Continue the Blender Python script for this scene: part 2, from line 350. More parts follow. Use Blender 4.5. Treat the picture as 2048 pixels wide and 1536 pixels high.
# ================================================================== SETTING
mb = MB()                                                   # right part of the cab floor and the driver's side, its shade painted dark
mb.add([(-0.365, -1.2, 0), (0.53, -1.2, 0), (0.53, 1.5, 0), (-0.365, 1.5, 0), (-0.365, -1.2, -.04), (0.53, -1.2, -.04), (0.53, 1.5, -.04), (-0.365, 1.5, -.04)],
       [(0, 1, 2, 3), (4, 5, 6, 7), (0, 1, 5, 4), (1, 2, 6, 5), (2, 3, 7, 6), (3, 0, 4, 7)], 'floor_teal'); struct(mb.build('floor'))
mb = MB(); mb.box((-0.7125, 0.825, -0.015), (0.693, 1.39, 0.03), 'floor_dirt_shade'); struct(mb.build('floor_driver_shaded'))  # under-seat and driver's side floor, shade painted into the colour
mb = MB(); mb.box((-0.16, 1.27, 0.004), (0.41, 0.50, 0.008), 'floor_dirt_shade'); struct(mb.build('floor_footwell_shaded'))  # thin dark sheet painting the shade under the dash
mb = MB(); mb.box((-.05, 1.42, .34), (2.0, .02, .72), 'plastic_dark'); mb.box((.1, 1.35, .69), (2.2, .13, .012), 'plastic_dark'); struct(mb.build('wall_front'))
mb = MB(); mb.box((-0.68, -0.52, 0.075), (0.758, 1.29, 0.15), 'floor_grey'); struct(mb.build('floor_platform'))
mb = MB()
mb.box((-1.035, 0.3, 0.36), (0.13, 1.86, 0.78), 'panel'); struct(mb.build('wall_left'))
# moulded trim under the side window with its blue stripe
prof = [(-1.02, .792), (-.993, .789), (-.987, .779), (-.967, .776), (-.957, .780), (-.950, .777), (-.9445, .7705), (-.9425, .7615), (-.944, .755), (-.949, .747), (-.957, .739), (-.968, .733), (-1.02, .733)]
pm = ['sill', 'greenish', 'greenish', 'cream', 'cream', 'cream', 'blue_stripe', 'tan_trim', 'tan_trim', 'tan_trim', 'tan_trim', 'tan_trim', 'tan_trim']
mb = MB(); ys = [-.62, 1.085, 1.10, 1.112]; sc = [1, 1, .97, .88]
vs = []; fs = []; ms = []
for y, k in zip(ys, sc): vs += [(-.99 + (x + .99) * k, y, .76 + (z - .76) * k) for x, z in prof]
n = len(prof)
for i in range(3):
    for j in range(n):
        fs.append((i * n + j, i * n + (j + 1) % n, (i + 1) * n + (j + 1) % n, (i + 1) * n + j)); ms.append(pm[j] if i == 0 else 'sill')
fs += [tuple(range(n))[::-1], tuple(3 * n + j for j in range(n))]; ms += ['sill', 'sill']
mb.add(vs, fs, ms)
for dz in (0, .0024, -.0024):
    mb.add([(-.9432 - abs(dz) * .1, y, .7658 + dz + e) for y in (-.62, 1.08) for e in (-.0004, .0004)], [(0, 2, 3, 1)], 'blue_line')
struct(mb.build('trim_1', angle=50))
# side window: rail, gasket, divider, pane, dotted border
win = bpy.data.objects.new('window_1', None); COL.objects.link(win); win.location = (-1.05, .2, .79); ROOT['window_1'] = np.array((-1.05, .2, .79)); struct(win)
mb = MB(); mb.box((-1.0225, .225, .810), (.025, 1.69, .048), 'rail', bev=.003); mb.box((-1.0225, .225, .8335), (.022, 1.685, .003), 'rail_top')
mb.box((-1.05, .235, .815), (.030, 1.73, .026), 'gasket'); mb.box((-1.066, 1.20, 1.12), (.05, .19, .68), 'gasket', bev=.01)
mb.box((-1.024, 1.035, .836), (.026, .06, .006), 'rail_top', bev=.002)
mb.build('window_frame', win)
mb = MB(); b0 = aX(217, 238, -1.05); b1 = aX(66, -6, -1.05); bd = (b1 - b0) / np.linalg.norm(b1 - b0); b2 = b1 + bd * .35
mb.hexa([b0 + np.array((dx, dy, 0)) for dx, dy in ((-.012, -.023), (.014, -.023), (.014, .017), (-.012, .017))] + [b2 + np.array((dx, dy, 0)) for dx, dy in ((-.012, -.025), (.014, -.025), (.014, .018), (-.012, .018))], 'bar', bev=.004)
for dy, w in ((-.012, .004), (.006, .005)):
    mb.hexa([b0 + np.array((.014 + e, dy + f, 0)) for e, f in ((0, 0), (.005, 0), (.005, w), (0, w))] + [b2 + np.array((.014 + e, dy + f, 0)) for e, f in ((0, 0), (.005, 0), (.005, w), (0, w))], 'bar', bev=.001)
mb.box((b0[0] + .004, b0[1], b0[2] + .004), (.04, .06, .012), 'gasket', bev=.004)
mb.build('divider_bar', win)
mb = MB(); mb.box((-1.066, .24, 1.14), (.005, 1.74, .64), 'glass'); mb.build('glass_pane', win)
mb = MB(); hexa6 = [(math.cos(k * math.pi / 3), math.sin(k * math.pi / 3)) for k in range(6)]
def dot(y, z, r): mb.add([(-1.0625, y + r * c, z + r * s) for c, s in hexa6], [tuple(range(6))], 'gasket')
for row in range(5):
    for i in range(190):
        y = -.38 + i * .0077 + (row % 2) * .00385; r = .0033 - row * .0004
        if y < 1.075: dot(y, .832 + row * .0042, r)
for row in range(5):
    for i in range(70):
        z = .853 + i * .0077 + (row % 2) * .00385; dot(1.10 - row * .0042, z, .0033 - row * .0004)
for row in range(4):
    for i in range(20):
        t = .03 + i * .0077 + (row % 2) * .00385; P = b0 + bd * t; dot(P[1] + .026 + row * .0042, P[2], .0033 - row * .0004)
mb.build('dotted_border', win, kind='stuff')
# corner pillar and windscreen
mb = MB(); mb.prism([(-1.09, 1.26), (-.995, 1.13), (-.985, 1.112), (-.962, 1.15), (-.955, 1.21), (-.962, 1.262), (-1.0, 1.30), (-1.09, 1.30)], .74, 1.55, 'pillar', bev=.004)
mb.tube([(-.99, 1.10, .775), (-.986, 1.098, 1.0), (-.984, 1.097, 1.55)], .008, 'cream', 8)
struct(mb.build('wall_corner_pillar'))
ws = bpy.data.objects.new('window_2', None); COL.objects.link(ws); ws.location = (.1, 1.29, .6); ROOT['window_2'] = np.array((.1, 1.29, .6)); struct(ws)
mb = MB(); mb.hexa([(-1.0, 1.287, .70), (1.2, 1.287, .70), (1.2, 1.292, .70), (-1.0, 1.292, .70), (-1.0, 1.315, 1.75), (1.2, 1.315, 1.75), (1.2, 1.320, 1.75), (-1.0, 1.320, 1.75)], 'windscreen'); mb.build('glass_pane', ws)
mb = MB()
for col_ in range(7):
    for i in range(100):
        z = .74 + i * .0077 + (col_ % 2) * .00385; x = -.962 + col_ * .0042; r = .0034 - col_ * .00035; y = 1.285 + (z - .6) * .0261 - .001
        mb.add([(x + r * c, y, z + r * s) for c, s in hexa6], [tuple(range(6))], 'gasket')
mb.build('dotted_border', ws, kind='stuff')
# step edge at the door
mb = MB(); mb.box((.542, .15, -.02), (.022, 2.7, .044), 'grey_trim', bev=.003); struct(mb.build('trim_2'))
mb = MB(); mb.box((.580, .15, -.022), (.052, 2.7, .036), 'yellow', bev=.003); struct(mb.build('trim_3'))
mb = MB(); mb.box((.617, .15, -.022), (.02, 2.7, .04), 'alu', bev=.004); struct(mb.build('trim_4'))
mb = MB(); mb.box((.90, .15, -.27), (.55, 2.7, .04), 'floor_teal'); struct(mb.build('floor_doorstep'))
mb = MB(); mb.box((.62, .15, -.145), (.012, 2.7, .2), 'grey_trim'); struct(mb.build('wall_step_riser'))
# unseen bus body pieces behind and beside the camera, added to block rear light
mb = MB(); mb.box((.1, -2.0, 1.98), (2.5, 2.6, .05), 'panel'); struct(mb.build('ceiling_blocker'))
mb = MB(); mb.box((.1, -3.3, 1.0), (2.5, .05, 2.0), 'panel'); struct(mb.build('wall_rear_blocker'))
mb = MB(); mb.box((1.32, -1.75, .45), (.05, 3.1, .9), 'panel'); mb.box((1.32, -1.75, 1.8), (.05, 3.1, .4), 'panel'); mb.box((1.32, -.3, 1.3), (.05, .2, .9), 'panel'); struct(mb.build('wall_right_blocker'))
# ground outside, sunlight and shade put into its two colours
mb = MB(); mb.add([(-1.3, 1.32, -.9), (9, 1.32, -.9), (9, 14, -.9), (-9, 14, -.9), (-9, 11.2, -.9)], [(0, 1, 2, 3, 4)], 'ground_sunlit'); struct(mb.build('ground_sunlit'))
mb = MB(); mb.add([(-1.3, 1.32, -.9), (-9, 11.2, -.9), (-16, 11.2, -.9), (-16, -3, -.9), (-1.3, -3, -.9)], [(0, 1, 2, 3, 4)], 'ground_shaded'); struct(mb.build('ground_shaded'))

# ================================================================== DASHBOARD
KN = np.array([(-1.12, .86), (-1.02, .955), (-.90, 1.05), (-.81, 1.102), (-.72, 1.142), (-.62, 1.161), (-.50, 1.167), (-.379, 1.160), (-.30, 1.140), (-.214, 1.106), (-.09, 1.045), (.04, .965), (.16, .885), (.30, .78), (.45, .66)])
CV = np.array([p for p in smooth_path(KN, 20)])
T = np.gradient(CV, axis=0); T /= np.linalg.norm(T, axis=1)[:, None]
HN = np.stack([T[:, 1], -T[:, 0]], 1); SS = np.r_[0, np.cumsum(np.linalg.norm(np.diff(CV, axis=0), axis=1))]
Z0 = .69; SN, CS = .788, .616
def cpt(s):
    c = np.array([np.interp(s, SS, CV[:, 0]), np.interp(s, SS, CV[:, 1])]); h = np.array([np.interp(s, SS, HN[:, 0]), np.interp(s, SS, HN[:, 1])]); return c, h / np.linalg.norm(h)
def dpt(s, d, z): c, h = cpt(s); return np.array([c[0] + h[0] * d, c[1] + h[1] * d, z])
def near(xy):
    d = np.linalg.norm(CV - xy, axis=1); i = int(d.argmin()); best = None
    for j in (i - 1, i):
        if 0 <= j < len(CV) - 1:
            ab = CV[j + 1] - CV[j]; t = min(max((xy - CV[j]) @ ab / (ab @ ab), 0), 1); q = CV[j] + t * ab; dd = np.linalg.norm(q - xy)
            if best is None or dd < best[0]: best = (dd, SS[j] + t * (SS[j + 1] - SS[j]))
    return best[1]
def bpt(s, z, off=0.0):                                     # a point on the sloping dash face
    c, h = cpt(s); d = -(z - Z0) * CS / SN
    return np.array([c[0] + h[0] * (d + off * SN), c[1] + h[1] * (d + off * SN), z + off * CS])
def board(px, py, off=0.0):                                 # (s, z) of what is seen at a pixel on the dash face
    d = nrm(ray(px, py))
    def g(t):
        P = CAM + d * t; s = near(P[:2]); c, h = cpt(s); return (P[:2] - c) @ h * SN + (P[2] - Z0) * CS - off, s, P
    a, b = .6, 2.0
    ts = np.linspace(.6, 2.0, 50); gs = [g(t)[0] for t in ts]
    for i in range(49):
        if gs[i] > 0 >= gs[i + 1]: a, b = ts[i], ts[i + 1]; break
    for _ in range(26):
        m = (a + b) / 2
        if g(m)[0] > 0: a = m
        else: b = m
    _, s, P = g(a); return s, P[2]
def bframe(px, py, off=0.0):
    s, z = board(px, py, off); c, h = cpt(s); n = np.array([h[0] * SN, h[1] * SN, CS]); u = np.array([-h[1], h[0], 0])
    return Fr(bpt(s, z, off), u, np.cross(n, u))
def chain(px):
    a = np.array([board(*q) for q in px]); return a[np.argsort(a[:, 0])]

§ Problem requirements
Tell how many lines in the material above include the word "part", giving the number only.

§ Response to the task
2